## THE EXERCISE
Write every line of the material out exactly as shown.
>> Start
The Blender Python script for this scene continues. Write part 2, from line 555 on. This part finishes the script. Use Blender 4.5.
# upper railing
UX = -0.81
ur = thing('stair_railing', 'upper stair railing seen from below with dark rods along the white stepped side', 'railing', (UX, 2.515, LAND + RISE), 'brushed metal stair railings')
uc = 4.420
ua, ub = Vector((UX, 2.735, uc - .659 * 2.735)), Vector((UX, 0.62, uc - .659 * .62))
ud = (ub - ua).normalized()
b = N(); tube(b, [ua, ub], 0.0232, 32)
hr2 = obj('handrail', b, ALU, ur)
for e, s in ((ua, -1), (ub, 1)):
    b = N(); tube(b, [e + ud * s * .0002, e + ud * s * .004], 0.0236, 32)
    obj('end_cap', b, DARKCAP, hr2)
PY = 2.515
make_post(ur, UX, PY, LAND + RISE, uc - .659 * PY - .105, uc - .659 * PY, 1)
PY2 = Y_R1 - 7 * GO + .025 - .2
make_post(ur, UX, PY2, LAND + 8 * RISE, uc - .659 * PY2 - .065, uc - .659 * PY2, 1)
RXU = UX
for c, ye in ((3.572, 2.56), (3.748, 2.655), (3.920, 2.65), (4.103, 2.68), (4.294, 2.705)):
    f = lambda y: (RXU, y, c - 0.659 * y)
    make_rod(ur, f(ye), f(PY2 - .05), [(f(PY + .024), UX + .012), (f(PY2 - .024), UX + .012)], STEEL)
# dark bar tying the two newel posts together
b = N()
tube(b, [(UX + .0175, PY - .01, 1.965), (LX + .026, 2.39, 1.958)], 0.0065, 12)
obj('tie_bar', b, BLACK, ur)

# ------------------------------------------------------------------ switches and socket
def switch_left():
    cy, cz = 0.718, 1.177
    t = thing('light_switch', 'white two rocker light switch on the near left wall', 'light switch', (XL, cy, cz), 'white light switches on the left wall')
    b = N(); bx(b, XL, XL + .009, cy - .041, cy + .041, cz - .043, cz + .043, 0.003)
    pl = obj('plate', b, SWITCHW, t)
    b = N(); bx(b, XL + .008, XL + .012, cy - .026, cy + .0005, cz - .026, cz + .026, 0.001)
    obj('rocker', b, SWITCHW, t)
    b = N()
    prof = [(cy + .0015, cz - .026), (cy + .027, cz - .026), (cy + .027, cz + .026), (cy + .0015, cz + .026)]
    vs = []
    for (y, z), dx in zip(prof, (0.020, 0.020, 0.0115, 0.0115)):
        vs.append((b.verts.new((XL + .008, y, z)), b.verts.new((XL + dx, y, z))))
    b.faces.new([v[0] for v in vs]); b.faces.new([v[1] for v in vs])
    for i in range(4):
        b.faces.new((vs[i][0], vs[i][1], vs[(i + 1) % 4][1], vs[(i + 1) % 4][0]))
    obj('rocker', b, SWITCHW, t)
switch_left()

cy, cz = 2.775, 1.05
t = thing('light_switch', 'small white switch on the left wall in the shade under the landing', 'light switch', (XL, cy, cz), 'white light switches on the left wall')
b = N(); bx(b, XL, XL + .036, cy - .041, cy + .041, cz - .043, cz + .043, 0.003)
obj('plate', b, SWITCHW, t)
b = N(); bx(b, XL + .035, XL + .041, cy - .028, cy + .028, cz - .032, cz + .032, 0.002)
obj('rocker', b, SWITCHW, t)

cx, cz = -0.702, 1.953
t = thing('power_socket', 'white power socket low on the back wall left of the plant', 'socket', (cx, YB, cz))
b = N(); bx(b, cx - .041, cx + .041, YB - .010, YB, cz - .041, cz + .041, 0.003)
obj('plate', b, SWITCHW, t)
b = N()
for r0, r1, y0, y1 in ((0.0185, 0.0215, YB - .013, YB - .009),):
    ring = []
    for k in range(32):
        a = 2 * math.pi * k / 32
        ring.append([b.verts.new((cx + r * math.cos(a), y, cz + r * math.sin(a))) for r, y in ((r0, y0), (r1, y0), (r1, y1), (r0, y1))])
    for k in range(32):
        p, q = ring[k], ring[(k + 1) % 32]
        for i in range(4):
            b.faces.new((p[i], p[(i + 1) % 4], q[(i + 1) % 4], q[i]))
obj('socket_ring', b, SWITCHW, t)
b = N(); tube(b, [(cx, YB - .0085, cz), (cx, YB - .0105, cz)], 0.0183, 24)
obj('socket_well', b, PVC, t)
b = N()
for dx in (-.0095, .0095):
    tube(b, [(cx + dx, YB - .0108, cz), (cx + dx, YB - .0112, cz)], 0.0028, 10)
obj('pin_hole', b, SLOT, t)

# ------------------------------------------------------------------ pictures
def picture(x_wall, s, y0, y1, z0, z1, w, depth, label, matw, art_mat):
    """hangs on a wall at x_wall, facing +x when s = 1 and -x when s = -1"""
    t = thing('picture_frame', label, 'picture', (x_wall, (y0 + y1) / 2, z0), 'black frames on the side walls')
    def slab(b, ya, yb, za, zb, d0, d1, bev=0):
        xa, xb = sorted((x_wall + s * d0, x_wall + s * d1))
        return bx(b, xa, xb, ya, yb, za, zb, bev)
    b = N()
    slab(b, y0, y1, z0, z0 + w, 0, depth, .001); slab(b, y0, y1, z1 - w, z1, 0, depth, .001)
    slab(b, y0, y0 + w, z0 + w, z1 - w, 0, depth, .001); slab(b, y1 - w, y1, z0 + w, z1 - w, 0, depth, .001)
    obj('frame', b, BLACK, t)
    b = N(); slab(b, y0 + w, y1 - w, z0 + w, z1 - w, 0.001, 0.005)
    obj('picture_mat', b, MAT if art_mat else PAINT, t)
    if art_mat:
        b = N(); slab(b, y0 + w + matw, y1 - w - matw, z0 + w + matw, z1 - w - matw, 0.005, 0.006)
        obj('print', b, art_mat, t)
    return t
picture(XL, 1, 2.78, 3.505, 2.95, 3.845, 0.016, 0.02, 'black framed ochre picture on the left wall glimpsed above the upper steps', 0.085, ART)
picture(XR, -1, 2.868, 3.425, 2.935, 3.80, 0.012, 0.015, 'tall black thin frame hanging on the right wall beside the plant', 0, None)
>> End
## SOLUTION FOR THIS EXERCISE
The Blender Python script for this scene continues. Write part 2, from line 555 on. This part finishes the script. Use Blender 4.5.
# upper railing
UX = -0.81
ur = thing('stair_railing', 'upper stair railing seen from below with dark rods along the white stepped side', 'railing', (UX, 2.515, LAND + RISE), 'brushed metal stair railings')
uc = 4.420
ua, ub = Vector((UX, 2.735, uc - .659 * 2.735)), Vector((UX, 0.62, uc - .659 * .62))
ud = (ub - ua).normalized()
b = N(); tube(b, [ua, ub], 0.0232, 32)
hr2 = obj('handrail', b, ALU, ur)
for e, s in ((ua, -1), (ub, 1)):
    b = N(); tube(b, [e + ud * s * .0002, e + ud * s * .004], 0.0236, 32)
    obj('end_cap', b, DARKCAP, hr2)
PY = 2.515
make_post(ur, UX, PY, LAND + RISE, uc - .659 * PY - .105, uc - .659 * PY, 1)
PY2 = Y_R1 - 7 * GO + .025 - .2
make_post(ur, UX, PY2, LAND + 8 * RISE, uc - .659 * PY2 - .065, uc - .659 * PY2, 1)
RXU = UX
for c, ye in ((3.572, 2.56), (3.748, 2.655), (3.920, 2.65), (4.103, 2.68), (4.294, 2.705)):
    f = lambda y: (RXU, y, c - 0.659 * y)
    make_rod(ur, f(ye), f(PY2 - .05), [(f(PY + .024), UX + .012), (f(PY2 - .024), UX + .012)], STEEL)
# dark bar tying the two newel posts together
b = N()
tube(b, [(UX + .0175, PY - .01, 1.965), (LX + .026, 2.39, 1.958)], 0.0065, 12)
obj('tie_bar', b, BLACK, ur)

# ------------------------------------------------------------------ switches and socket
def switch_left():
    cy, cz = 0.718, 1.177
    t = thing('light_switch', 'white two rocker light switch on the near left wall', 'light switch', (XL, cy, cz), 'white light switches on the left wall')
    b = N(); bx(b, XL, XL + .009, cy - .041, cy + .041, cz - .043, cz + .043, 0.003)
    pl = obj('plate', b, SWITCHW, t)
    b = N(); bx(b, XL + .008, XL + .012, cy - .026, cy + .0005, cz - .026, cz + .026, 0.001)
    obj('rocker', b, SWITCHW, t)
    b = N()
    prof = [(cy + .0015, cz - .026), (cy + .027, cz - .026), (cy + .027, cz + .026), (cy + .0015, cz + .026)]
    vs = []
    for (y, z), dx in zip(prof, (0.020, 0.020, 0.0115, 0.0115)):
        vs.append((b.verts.new((XL + .008, y, z)), b.verts.new((XL + dx, y, z))))
    b.faces.new([v[0] for v in vs]); b.faces.new([v[1] for v in vs])
    for i in range(4):
        b.faces.new((vs[i][0], vs[i][1], vs[(i + 1) % 4][1], vs[(i + 1) % 4][0]))
    obj('rocker', b, SWITCHW, t)
switch_left()

cy, cz = 2.775, 1.05
t = thing('light_switch', 'small white switch on the left wall in the shade under the landing', 'light switch', (XL, cy, cz), 'white light switches on the left wall')
b = N(); bx(b, XL, XL + .036, cy - .041, cy + .041, cz - .043, cz + .043, 0.003)
obj('plate', b, SWITCHW, t)
b = N(); bx(b, XL + .035, XL + .041, cy - .028, cy + .028, cz - .032, cz + .032, 0.002)
obj('rocker', b, SWITCHW, t)

cx, cz = -0.702, 1.953
t = thing('power_socket', 'white power socket low on the back wall left of the plant', 'socket', (cx, YB, cz))
b = N(); bx(b, cx - .041, cx + .041, YB - .010, YB, cz - .041, cz + .041, 0.003)
obj('plate', b, SWITCHW, t)
b = N()
for r0, r1, y0, y1 in ((0.0185, 0.0215, YB - .013, YB - .009),):
    ring = []
    for k in range(32):
        a = 2 * math.pi * k / 32
        ring.append([b.verts.new((cx + r * math.cos(a), y, cz + r * math.sin(a))) for r, y in ((r0, y0), (r1, y0), (r1, y1), (r0, y1))])
    for k in range(32):
        p, q = ring[k], ring[(k + 1) % 32]
        for i in range(4):
            b.faces.new((p[i], p[(i + 1) % 4], q[(i + 1) % 4], q[i]))
obj('socket_ring', b, SWITCHW, t)
b = N(); tube(b, [(cx, YB - .0085, cz), (cx, YB - .0105, cz)], 0.0183, 24)
obj('socket_well', b, PVC, t)
b = N()
for dx in (-.0095, .0095):
    tube(b, [(cx + dx, YB - .0108, cz), (cx + dx, YB - .0112, cz)], 0.0028, 10)
obj('pin_hole', b, SLOT, t)

# ------------------------------------------------------------------ pictures
def picture(x_wall, s, y0, y1, z0, z1, w, depth, label, matw, art_mat):
    """hangs on a wall at x_wall, facing +x when s = 1 and -x when s = -1"""
    t = thing('picture_frame', label, 'picture', (x_wall, (y0 + y1) / 2, z0), 'black frames on the side walls')
    def slab(b, ya, yb, za, zb, d0, d1, bev=0):
        xa, xb = sorted((x_wall + s * d0, x_wall + s * d1))
        return bx(b, xa, xb, ya, yb, za, zb, bev)
    b = N()
    slab(b, y0, y1, z0, z0 + w, 0, depth, .001); slab(b, y0, y1, z1 - w, z1, 0, depth, .001)
    slab(b, y0, y0 + w, z0 + w, z1 - w, 0, depth, .001); slab(b, y1 - w, y1, z0 + w, z1 - w, 0, depth, .001)
    obj('frame', b, BLACK, t)
    b = N(); slab(b, y0 + w, y1 - w, z0 + w, z1 - w, 0.001, 0.005)
    obj('picture_mat', b, MAT if art_mat else PAINT, t)
    if art_mat:
        b = N(); slab(b, y0 + w + matw, y1 - w - matw, z0 + w + matw, z1 - w - matw, 0.005, 0.006)
        obj('print', b, art_mat, t)
    return t
picture(XL, 1, 2.78, 3.505, 2.95, 3.845, 0.016, 0.02, 'black framed ochre picture on the left wall glimpsed above the upper steps', 0.085, ART)
picture(XR, -1, 2.868, 3.425, 2.935, 3.80, 0.012, 0.015, 'tall black thin frame hanging on the right wall beside the plant', 0, None)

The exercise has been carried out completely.